The American Spirit TV program has featured Xtreme Rider, Warm Springs, and the various adjacent museums and businesses in past shows. Next summer, as your passing through Warm Springs in the heat of the day, stop by for a nice ice cream cone. If your plans call for an overnight stay at the Hotel Warm Springs Bed and Breakfast Inn, the Meriwether Inn, or the nearby F. D. Roosevelt State Park (tents, and RVs up to 40’), you may wish to enjoy the produce of the Warm Springs Winery. Featuring Muscadine wine and seasonal wines such as Peach, Burgundy, Cream Brulee’ and the featured Hotlanta Red which is bottled with red and jalapeno peppers. Dan and Sue recommend it!

Warm Springs now welcomes the Moto tourist with open arms, but it was not always this way; when Dan and Preston began to promote the town as a Destination Location, residents were skeptical. All that has changed as residents and merchants began to realize the benefits of moto-tourists visiting their quaint ‘1930s Town from the Past.’ Recently, Dan asked the Town Mayor, a lady of 74 summers, to rename Main Street to ‘Lil’ Sturgis Street. The mayor put the question to the Town Council which governs all of 478 residents, and it was approved unanimously. Interestingly, the biggest influence was the character and behavior of motorcyclists while visiting Warm Springs.

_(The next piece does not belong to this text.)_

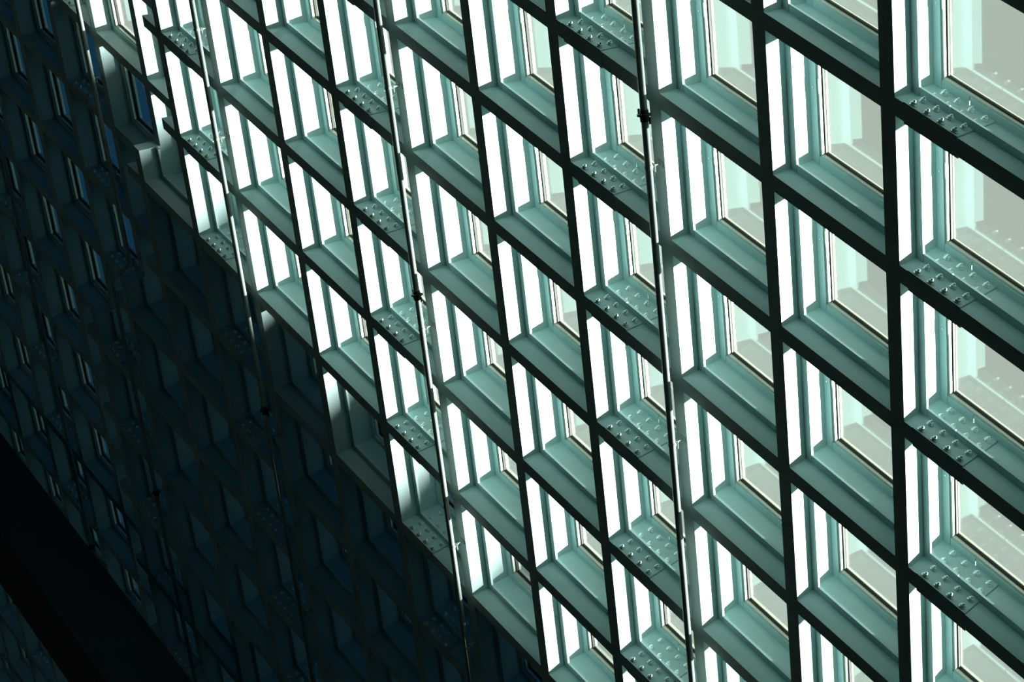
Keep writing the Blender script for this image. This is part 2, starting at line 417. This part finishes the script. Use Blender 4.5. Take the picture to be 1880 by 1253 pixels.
# ---------------------------------------------------------------- the room behind the camera and the wall round the grid
def struct(name, me):
    o = link(name, me); o['kind'] = 'structure'; return o
def facade_pt(h, z, off=0.0):
    """point in the facade plane from horizontal distance h (m) and height z (m), off metres outward"""
    p0 = W(0, 0, 0.60)
    hv = wv((EI + EJ).normalized()); vv = wv((EI - EJ).normalized())
    s = (z - p0.z) / vv.z
    return p0 + hv * h + vv * s + wv(EN) * off
hv = wv((EI + EJ).normalized())
p0 = W(0, 0, 0.60)
hs = [(W(i, j, 0.6) - p0).dot(hv) for i, j in AREA]
H0, H1 = min(hs) - 12, max(hs) + 12
ZC = (FLOOR + 3.0) * U
def wall_fill(bm):
    hole = [W(i, j, 0.60) for i, j in HOLE]
    outer = [facade_pt(H0, 0), facade_pt(H0, ZC), facade_pt(H1, ZC), facade_pt(H1, 0)]
    # order hole to match outer by angle
    cen = sum(hole, Vector()) / 4
    vv = wv((EI - EJ).normalized())
    ang = lambda p: math.atan2((p - cen).dot(vv), (p - cen).dot(hv))
    hole.sort(key=ang); outer.sort(key=ang)
    for off in (0.0, 0.25):
        hq = [bm.verts.new(p + wv(EN) * off) for p in hole]; oq = [bm.verts.new(p + wv(EN) * off) for p in outer]
        for k in range(4): bm.faces.new((hq[k], hq[(k + 1) % 4], oq[(k + 1) % 4], oq[k]))
        if off == 0: h_, o_ = hq, oq
        else:
            for k in range(4):
                bm.faces.new((h_[k], h_[(k + 1) % 4], hq[(k + 1) % 4], hq[k])); bm.faces.new((o_[k], o_[(k + 1) % 4], oq[(k + 1) % 4], oq[k]))
struct('wall_facade', mesh('wall_facade', wall_fill, ROOM))
depth = 26.0
fa, fb = facade_pt(H0, 0), facade_pt(H1, 0)
ca_, cb_ = facade_pt(H0, ZC), facade_pt(H1, ZC)
yb = min(fa.y, ca_.y) - depth
def slab(name, pts, n):
    def fl(bm):
        a = [bm.verts.new(p) for p in pts]; b = [bm.verts.new(p + n) for p in pts]
        bm.faces.new(a); bm.faces.new(b)
        for k in range(4): bm.faces.new((a[k], a[(k + 1) % 4], b[(k + 1) % 4], b[k]))
    return struct(name, mesh(name, fl, ROOM))
def at(p, y, z=None): return Vector((p.x, y, p.z if z is None else z))
slab('floor', [fa, fb, at(fb, yb), at(fa, yb)], Vector((0, 0, -0.3)))
slab('ceiling', [ca_, cb_, at(cb_, yb), at(ca_, yb)], Vector((0, 0, 0.3)))
slab('wall_back', [at(fa, yb), at(fb, yb), at(cb_, yb), at(ca_, yb)], Vector((0, -0.3, 0)))
slab('wall_left', [fa, ca_, at(ca_, yb), at(fa, yb)], (fa - fb).normalized() * 0.3)
slab('wall_right', [fb, cb_, at(cb_, yb), at(fb, yb)], (fb - fa).normalized() * 0.3)

# unseen block added sunward, its edge shaped to shade the lower facade
def sun_pt(i, j, dist): return W(i, j, 0.1) + wv(SUNV) * dist * U
def block_fill(bm):
    a, b = (-42.0, shade_line(-42.0)), (2.0, shade_line(2.0))
    q = [sun_pt(a[0], a[1], 34), sun_pt(b[0], b[1], 34), sun_pt(b[0] + 0, b[1] + 44, 34), sun_pt(a[0], a[1] + 44, 34)]
    back = wv(SUNV) * 8 * U + wv(EJ) * 1.0
    A = [bm.verts.new(p) for p in q]; Bv = [bm.verts.new(p + back) for p in q]
    bm.faces.new(A); bm.faces.new(Bv)
    for k in range(4): bm.faces.new((A[k], A[(k + 1) % 4], Bv[(k + 1) % 4], Bv[k]))
blocker = struct('shade_block', mesh('shade_block', block_fill, BLOCKM))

In his past spare time, Dan, initially a teenage Triumph rider, now rides a Harley-Davidson Ultra Classic, has served fellow riders as the past ABATE of GA state director, and was a founder of a 501(c)3 for rider-safety, ‘Look Twice – Save A Life.’ Sue and Dan Forrest are dedicated in service to fellow motorcyclists, and invite you, your friends, your clubs and the events you enjoy to ‘clutches out and wheels turning’ as you set your sights on an enjoyable few hours or several days at one of the Southeast’s best two-wheel Destination Locations, Warm Springs Georgia.